Letter: Abolishing Sodomy Law Will Further Erode Family
Ledger-Enquirer,
December 14, 1998
17 W. 12th St., Columbus, GA 31902
Fax 706-576-6290
Email: leletter@leo.infi.net
A Dec. 6 column contained a rather naive glossing over of the seriousness of the
Georgia Supreme Court's abolition of this state's anti-sodomy law.
Homosexual activists have consistently attacked and struck down anti-sodomy laws in
state after state. Now only 14 states have such a law -- once all states had it. Their
strategy is to call it "discriminatory" and a violation of the right to privacy.
There is no record of this law ever being used in Georgia, or the entire U.S., to
prosecute consenting adults, married or otherwise, having sex in private. It is not a
proscriptive sex law; it is not an anti-gay law; it is not an anti-adultery law. It
certainly is not a sex police law. Instead, anti-sodomy laws are sentinels to safeguard
the family from many encroachments against it.
The anti-sodomy law stood against:
1. The introduction of homosexual curricula into the elementary and secondary school
classrooms. Without this law, we will see gay activist lawyers demanding that homosexual
practices be taught in state-supported schools as acceptable forms of sexual behavior.
2. The multiplication of sex shops and semi-public sex practices in such places as
massage parlors, bathhouses, bars and the like.
3. Allowing open homosexuals to have full marital status, including the right to adopt
and normalize gay and lesbian practices in their childhood education.

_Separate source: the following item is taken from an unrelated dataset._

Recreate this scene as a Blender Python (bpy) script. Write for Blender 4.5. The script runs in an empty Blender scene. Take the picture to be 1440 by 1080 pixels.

These are some, not all, of the serious issues involved. Legalizing sodomy in Georgia
has, in effect, normalized it, and will, in fact, encourage it -- not in the private
bedrooms of consenting adult couples, but in these and other public situations. The
striking down of this law will lead inevitably to the erosion of the traditional family,
the bedrock of society as we know it in America.